In Into the Inferno, this dynamic duo, in true Herzogian fashion, takes us to various volcanoes around the globe -- from North Korea to Ethiopia to Iceland to the Vanuatu Archipelago -- and touches upon the impermanence of human existence on literally 'thin crust' and the awesome power of nature and our belief system. Because he is armed with tons of awe-inspiring archival footage of molten lava flowing inches from the screen and exclusive access to the remote, isolated places, we are once again at the hands of a prolific master storyteller who keeps on churning out his contemplations on the vagaries of human existence every chance he gets. (The funding came from Netflix and the film will be premiering globally on October 28.)

We start in Vanuatu, where the team is looking down at the center of the active volcano. The bright orange of bubbling magma has a hypnotic effect. Herzog's long time cinematographer Peter Zeitlinger too seems having a hard time looking away from it, following its glowing, spewing trajectories over and over. Then we travel to Indonesia's Mt. Sinabung where they narrowly escape a deadly eruption, and then visit Mt. Merapi on Java, one of the most sacred volcanoes to its people. The chief and his son of the tribe, discusses the spiritual implications of living on the slopes of the volcano.

The film talks about the pivotal role volcanoes have played in everything from farming, migration and religion. So we find ourselves in an archeological dig in Ethiopia, serendipitously come across a renowned paleoanthropologist Tim White and his team, working on digging up bones of 20,000 year old human, remarkably preserved because of volcanic activity nearby. Oppenheimer helps out, brushing off dirt in Danakil desert, the lowest and the hottest place on earth.

We are hoisted over to volcanic island nation of Iceland where national identity is closely co-mingled with volcanoes: Codex Regius, Iceland's most precious posession, an ancient text that tells of a tenth-century volcanic eruption. As we all remember the 2010 eruptions of Eyjafjallajökull volcano that caused massive air travel disruptions. All these surroundings spawned religion and myth making.

Then we are in North Korea, on Mt. Paektu; a dormant volcanic mountain with a giant caldera lake. The mountain is the sacred setting for the Korean creation myth and also the communist revolution led by Kim Il-sung, the nation's eternal leader. Herzog places emphasis on how Kim co-opted the symbol of national identity to his own myth making.

Mt. Paektu garners little interest outside Korean peninsula but Herzog explains that through Oppenheimer's connections, he jumped on the opportunity to film in North Korea, the most secretive, isolated country in the world. Even though Herzog can't get personal opinions out of North Korean guides and its scientists, he and Oppenheimer gets unprecedented access (I'm sure it took Herzogian persuasion and mind-controlling of his own) into the seldom seen, majestic view of the mountain.

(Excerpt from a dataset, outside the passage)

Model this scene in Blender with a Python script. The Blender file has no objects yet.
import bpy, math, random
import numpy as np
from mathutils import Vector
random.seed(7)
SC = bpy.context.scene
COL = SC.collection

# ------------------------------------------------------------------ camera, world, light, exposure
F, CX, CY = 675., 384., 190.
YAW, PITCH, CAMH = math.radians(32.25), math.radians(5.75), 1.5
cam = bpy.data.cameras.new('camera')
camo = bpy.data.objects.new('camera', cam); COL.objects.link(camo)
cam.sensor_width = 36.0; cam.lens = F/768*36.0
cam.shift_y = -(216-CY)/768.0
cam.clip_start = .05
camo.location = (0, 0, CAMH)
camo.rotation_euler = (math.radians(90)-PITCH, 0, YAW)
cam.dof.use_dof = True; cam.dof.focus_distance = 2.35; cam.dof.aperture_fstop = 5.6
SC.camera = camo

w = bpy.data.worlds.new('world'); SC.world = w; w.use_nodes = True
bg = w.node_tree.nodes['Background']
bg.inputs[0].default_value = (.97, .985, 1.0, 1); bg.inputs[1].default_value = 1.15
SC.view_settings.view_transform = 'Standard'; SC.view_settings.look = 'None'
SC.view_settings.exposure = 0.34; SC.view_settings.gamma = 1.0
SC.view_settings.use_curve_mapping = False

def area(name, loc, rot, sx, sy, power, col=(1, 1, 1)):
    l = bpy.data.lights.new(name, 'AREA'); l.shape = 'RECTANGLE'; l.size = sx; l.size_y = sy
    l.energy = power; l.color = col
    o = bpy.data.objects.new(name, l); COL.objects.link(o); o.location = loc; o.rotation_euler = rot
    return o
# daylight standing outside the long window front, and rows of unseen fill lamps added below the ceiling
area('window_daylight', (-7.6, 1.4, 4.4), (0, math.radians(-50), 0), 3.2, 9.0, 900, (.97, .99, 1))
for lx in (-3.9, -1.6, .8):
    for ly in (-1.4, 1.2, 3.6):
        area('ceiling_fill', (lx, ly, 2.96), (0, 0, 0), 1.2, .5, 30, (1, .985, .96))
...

We move on to the religion in Vanuatu that centers around American G.I. named John Frum, who will return and bring 'cargos' of prosperity and wealth. Its literal combination of Waiting for Godot/My American Uncle is fascinating and disturbing at the same time.

Herzog, once again, demonstrates his unparalleled ability in storytelling, weaving vastly different elements from world over -- music, belief systems, natural phenomena, and contemplates the entire human existence build upon the not-so-permanent ground. It's also not short on Herzogian quotes: "The volcanoes could care less about scurrying roaches or retarded reptiles or what we are doing up here." The Ethiopian desert and North Korea scenes runs a little too long without contributing much, but they showcase Oppenheimer as our very likable guide and a scientist who can explain things in very easy terms.

Many of his films have been about man's desire to conquer nature, and failing miserably, Herzog makes a point that however benevolent the volcanic activities are to us, such as creating breathable atmosphere and nutrient rich soil for farming, it might cause the end of the world as we know it. Into the Inferno is yet another entertaining philosophical musing -- the second offering this year, after his Lo, and Behold, Reveries of the Connected World -- from the master storyteller. And I couldn't be happier.

Into the Inferno opens in select theaters in New York and Los Angeles on Friday, October 28. It will also be available to stream on Netflix worldwide on the same day.